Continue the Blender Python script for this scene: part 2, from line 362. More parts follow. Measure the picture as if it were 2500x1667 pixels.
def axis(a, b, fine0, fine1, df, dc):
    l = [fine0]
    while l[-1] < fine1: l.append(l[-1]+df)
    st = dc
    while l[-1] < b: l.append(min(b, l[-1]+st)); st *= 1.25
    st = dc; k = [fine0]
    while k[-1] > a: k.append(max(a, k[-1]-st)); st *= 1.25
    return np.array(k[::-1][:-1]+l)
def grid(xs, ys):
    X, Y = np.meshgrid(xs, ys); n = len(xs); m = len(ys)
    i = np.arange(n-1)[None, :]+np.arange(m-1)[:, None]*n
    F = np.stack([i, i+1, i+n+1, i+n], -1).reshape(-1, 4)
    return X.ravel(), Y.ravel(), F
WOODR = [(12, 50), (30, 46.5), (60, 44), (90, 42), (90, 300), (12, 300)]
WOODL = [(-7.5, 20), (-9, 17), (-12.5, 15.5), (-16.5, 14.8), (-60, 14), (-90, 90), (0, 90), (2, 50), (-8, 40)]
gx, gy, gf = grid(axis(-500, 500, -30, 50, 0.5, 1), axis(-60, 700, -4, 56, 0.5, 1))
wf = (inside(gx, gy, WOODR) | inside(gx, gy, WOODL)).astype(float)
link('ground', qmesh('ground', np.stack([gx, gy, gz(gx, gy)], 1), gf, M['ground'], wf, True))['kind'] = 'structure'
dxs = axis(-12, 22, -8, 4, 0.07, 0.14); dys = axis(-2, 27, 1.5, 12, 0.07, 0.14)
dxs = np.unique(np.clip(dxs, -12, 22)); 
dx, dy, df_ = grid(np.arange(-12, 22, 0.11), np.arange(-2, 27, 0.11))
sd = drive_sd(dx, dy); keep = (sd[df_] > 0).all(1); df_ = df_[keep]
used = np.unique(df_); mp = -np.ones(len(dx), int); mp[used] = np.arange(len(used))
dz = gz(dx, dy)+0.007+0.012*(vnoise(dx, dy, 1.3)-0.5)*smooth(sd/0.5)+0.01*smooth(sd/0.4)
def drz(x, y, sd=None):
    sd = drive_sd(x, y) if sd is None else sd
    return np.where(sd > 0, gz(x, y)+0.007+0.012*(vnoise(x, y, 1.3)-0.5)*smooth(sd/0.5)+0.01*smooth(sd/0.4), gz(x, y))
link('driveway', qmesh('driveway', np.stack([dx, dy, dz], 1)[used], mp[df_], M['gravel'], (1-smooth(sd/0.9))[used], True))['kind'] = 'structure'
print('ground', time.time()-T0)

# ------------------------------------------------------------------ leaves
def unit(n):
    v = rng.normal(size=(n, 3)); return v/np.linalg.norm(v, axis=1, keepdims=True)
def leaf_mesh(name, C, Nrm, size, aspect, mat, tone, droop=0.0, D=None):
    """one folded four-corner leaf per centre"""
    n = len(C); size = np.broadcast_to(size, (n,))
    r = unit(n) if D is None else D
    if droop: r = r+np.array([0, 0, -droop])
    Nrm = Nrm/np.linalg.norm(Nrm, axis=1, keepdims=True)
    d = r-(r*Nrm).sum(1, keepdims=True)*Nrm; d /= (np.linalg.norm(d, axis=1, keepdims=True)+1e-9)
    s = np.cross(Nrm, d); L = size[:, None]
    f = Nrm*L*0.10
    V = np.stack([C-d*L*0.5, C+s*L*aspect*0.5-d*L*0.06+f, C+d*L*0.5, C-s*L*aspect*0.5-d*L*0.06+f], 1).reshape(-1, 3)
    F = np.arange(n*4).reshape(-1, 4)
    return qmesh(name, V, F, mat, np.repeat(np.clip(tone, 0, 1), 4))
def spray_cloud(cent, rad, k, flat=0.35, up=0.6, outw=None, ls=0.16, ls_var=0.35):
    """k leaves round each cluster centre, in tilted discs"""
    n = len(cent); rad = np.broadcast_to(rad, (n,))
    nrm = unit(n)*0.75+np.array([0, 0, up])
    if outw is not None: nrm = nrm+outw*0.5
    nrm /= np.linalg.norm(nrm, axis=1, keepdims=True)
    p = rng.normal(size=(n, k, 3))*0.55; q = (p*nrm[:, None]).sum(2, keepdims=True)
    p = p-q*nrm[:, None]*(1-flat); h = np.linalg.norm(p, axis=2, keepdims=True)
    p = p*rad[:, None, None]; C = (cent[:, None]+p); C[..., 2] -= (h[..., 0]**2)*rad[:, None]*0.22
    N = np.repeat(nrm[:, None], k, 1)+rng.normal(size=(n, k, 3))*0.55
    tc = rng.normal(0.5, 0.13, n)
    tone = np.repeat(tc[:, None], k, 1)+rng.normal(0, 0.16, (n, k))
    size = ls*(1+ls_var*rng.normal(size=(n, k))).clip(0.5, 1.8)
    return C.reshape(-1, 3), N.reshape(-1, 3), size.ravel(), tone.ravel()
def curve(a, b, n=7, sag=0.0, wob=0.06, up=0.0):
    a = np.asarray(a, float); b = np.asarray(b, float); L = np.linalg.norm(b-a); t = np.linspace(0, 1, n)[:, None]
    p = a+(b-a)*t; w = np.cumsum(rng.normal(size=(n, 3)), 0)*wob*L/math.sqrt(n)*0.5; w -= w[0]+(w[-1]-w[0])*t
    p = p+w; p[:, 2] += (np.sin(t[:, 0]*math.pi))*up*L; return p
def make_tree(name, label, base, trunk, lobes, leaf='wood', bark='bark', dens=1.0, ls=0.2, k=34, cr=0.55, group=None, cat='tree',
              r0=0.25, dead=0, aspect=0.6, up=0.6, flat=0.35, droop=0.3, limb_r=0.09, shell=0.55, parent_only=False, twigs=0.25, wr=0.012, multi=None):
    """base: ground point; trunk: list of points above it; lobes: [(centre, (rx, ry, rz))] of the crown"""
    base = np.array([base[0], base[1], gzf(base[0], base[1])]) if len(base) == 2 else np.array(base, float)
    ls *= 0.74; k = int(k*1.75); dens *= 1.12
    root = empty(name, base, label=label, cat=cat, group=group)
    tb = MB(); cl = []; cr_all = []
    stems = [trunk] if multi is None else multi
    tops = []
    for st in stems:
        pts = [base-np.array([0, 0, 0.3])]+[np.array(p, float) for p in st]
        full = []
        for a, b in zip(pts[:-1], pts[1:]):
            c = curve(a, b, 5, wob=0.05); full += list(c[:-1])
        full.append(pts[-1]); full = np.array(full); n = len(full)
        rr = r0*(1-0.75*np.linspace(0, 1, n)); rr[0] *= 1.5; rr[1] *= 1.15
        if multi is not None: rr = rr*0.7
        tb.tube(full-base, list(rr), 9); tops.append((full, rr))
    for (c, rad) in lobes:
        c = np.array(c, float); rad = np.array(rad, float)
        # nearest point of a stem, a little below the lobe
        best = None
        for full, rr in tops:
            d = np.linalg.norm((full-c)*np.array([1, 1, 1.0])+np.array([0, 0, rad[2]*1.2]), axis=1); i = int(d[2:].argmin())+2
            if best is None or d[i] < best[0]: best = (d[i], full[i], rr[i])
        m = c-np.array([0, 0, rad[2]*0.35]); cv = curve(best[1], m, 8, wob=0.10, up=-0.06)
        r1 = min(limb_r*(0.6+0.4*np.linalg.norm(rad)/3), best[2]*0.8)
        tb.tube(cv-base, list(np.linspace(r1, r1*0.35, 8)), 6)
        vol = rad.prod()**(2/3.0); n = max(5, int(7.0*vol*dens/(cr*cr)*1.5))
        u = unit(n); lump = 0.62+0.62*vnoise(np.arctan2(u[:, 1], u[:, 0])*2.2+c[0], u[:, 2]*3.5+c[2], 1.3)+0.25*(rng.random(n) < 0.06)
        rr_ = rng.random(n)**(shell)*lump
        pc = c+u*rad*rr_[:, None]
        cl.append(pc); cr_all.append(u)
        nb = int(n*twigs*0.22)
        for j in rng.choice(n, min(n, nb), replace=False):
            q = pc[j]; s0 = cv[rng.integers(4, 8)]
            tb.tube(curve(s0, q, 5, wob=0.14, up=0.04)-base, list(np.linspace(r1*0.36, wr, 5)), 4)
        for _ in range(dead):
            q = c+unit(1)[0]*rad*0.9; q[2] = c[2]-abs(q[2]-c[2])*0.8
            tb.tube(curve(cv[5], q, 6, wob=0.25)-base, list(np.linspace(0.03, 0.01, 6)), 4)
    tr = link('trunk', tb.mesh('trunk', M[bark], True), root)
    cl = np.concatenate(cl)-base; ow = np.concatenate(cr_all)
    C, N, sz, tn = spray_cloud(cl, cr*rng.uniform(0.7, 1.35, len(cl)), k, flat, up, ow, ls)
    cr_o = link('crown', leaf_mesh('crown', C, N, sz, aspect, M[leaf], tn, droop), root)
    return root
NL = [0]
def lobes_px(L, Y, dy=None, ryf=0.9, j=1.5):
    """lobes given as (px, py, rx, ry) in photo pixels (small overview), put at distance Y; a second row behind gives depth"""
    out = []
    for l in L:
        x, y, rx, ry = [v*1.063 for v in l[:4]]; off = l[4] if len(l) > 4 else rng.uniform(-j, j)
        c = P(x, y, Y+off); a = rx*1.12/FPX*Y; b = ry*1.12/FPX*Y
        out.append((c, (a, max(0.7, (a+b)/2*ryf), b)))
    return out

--

Pick out every line holding the string "pixels" and return it.

Continue the Blender Python script for this scene: part 2, from line 362. More parts follow. Measure the picture as if it were 2500x1667 pixels.
    """lobes given as (px, py, rx, ry) in photo pixels (small overview), put at distance Y; a second row behind gives depth"""